RIO – Outrora uma aguerrida comandante das FARC e hoje defensora da paz, “Karina” – antigo nome de guerra de Elda Neyis Mosquera, de 48 anos – clama pelo fim do conflito “absurdo” entre guerrilheiros e o governo da Colômbia. No entanto, Mosquera acredita que o país ainda não está preparado para a paz. Um acordo histórico celebrando o cessar-fogo entre as duas partes foi assinado nesta quinta-feira em Havana, Cuba.
Mosquera se entregou às autoridades em 2008, encerrando sua vida como “Karina” após 24 anos nas fileiras da guerrilha. Desde então, a colombiana, hoje com 48 anos, cumpre uma pena de justiça transicional (regime específico para situações de guerra) na Brigada 17 do Exército colombiano, em Carepa, onde costura uniformes para os militares.
? Falta que as pessoas desarmem seus corações, e esse é um trabalho árduo a ser feito ? afirmou Mosquera em entrevista à agência de notícias France-Presse.
Confira, a seguir, mais trechos da entrevista:
O que você pensa do processo de paz?
Penso que deveria ter sido feito há muito tempo. Mas era agora ou nunca: as Farc estavam muito debilitadas, haviam perdido seu rumo, deixado de lutar pelo povo para agredir o povo. E agora a Colômbia tem que estar preparada para um pós-conflito muito duro, porque este é um país burguês e as Farc querem o poder. Como não conseguiu através das armas, terá que conquistá-lo pela política. E aqui vai haver muito derramamento de sangue para se chegar ao país que as Farc querem, que é um país comunista, socialista, com muitas transformações.
É possível imaginar os líderes das Farc na vida política?
É isso que eles buscam. Mas vejo a experiência de outros grupos desmobilizados, do EPL, do M-19, e vejo pouquíssima gente na política. Quando me desmobilizei, dizia: “Se o povo me eleger para ser prefeita, talvez eu aceite”. Hoje digo que não, porque a política é corrupta. E para alguém produzir mudanças profundas ou ajudar a sociedade não é necessário ocupar cargos políticos.
Arrepende-se de algo?
Arrependo-me completamente. De ter ingressado nas Farc, de ter me deixado levar pela rebeldia da juventude, de todo o mal que fiz. Tomara que Deus me dê vida para ressarcir o dano que causei. A disciplina das Farc faz qualquer um cometer erros, e me arrependo de tudo isso. Pedi perdão às vítimas. Quando se está na guerra, acreditamos que tudo o que fazemos está certo, não sabemos a dor que causamos.

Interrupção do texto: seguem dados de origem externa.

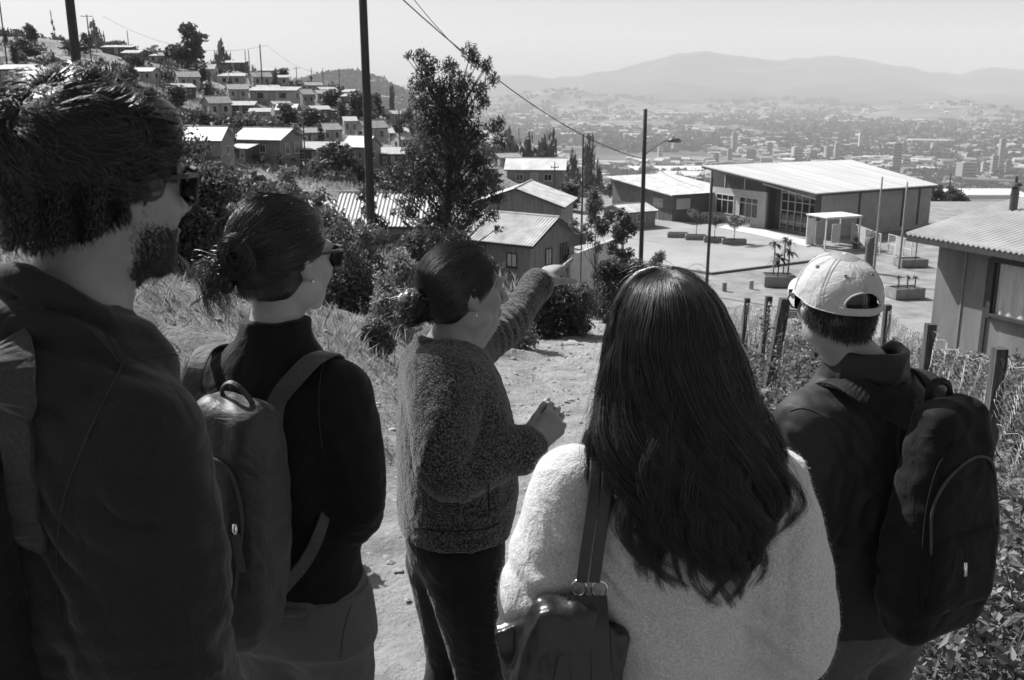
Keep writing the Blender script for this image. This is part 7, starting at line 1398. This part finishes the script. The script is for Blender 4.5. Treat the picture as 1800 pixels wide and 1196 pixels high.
    P = P * (1 - w_) + PC[ci] * w_ + g.normal(size=(n, 1, 3)) * .0012 * np.linspace(.5, 1.9, K)[None, :, None]; z = P[..., 2]
    # keep off the sweater at the shoulders
    strands('hair_strands', P, g.uniform(.0003, .0007, n), M_HAIR, root, hb, .3)
    n = 800; k = g.choice(len(P), n); cut = P[k]; dv = g.normal(size=(n, 1, 3)) * [1, .6, .5]; w_ = (np.clip(np.linspace(-.3, 1, K), 0, 1) ** 1.5)[None, :, None]; Q = cut + dv * .014 * w_ + np.stack([.006 * np.sin(z[k] * 40 + dv[:, :, 0]), 0 * z[k], 0 * z[k]], -1) * w_; Q[:, :, 0] += ((Q[:, :, 0] - .27) * .06) * w_[..., 0]; strands('flyaway_hair', Q, np.full(n, .00032), M_HAIRB, root, hb, .3)
    n = 90; a = g.uniform(0, 6.28, n); st = np.stack([.255 + .04 * np.cos(a), 1.61 + .04 * np.sin(a), 1.795 + 0 * a], 1); en = st + np.stack([g.normal(size=n) * .04, g.normal(size=n) * .03, g.uniform(-.03, .006, n)], 1); P2 = np.stack([spl([p, (p + q) / 2 + [0, 0, .018 * g.random()], q], 10) for p, q in zip(st, en)]); strands('crown_flyaways', P2, np.full(n, .00032), M_HAIR, root, hb, .3)
    # ---- handbag over the left shoulder
    lm = mat('black_leather', .010, .018, scale=40, rough=.32, spec=.55, bump=.25, bscale=160, dist=.002); cb = np.array([.083, 1.452, 1.085]); ro = cb + [0, 0, -.21]; e_ = empty('leather_handbag', ro, 0, 'black leather shoulder bag hanging from the pale sweater\'s left shoulder', 'handbag')
    B = Sdf(); Mb = rotz(R(4)) @ roty(.05)
    for k in range(8):
        f_ = k / 7; zc = -.20 + .365 * f_; hw = .118 - .062 * f_ ** 1.3; B.box(cb + Mb @ [.0 - .004 * f_, .0, zc], (hw, .060 - .03 * f_, .045), Mb, .028, .04)
    B.box(cb + Mb @ [-.055, .03, .115], (.055, .012, .045), Mb @ roty(-.35), .01, .03); B.box(cb + Mb @ [.06, .02, .06], (.035, .02, .09), Mb @ roty(.15), .018, .03)
    B.post += [folds(.008, (16, 16, 4), 93, .8), crease(cb + [0, -.03, .12], .14, (1, 0, .1), 26, .006, 94)]; V, Q = B.mesh(.005); V = relax(V, Q, 2); mesh_np('bag_body', V - ro, Q, lm, e_, smooth=True)
    rg = mat('silver', .8, rough=.15, metallic=1)
    for x, y, z in ((.108, 1.458, 1.312), (.124, 1.456, 1.312), (.141, 1.457, 1.311)):
        if x == .124: continue
        a = np.linspace(0, 2 * math.pi, 21); MB().tube([np.array([x + .0125 * math.sin(q), y - .003 * math.cos(q), z + .0155 * math.cos(q)]) - ro for q in a], .0022, 7, cap=False).build('ring', rg, e_, smooth=True)
    for dx, nm in ((0, 0), (.020, 1)):
        bx = .112 + dx; strap([(bx, 1.452, 1.326), (bx + .006, 1.455, 1.38), (bx + .014, 1.464, 1.44), (.134 + dx, 1.50, 1.497), (.138 + dx, 1.565, 1.528), (.136 + dx, 1.64, 1.512), (.125 + dx, 1.705, 1.42), (.11 + dx, 1.72, 1.26), (.085 + dx, 1.70, 1.15)], .018, .005, [(0, -1, 0), (0, -1, .05), (0, -1, .1), (0, -.8, .7), (0, -.1, 1), (0, .7, .8), (0, 1, .2), (0, 1, 0), (0, 1, 0)], 'strap', lm, ro, e_, 44)
    strap([(.098, 1.455, 1.302), (.088, 1.418, 1.24), (.062, 1.395, 1.12), (.035, 1.39, .94)], .017, .004, [(0, -1, .1)] * 4, 'side_strap', lm, ro, e_, 16); strap([(.138, 1.452, 1.302), (.140, 1.420, 1.25), (.142, 1.400, 1.16)], .03, .004, [(0, -1, .1)] * 3, 'strap_tab', lm, ro, e_, 12); strap([(.110, 1.452, 1.302), (.110, 1.418, 1.25), (.110, 1.397, 1.16)], .03, .004, [(0, -1, .1)] * 3, 'strap_tab', lm, ro, e_, 12)
    return o
def T_pt(c, M, v): return np.asarray(c) + M @ np.array(v)
person_longhair()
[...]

Teme represálias das Farc?
Sim. Mas, se vamos fazer uma reconciliação, temos que nos reconciliar com os que chamamos de traidores e inimigos. Há oito anos me converti em inimiga das Farc. Dentro das Farc, passei 24 anos pensando que o Exércio representava o mal, e depois de desmobilizada levei mais dois anos com essa mentalidade. Mas vejo que são seres humanos iguais a qualquer um.
Em breve se encerrá sua pena de justiça transicional. Você permanecerá na Colômbia?
Tudo depende das condições do país. Não sei se ocorrerá a suspensão da pena neste ano, tenho que resolver algumas questões com a justiça comum. Mas, para viver tranquila, outro país pode ser uma opção. Não decapitei pessoas, não joguei futebol com a cabeça dos mortos, não castrei. De tudo isso me acusam. Se Deus me desse a oportunidade de permanecer no país para seguir lutando para que a Colômbia não viva o que vivi, seria maravilhoso. Enterrei Karina há muito tempo.
Você gosta de ser gestora da paz?
Sim, assumi esse compromisso em 2009. Fiz um plano que foi aceito pelo então presidente Álvaro Uribe para prevenir o recrutamento, trabalhar pela desmobilização, a reconciliação. O que acontece é que há pessoas que não são capazes de perdoar. Digo por minha experiência e pela de outros desmobilizados. A Colômbia não está preparada para a paz. Falta que as pessoas desarmem seus corações. É um trabalho árduo que deverá ser feito.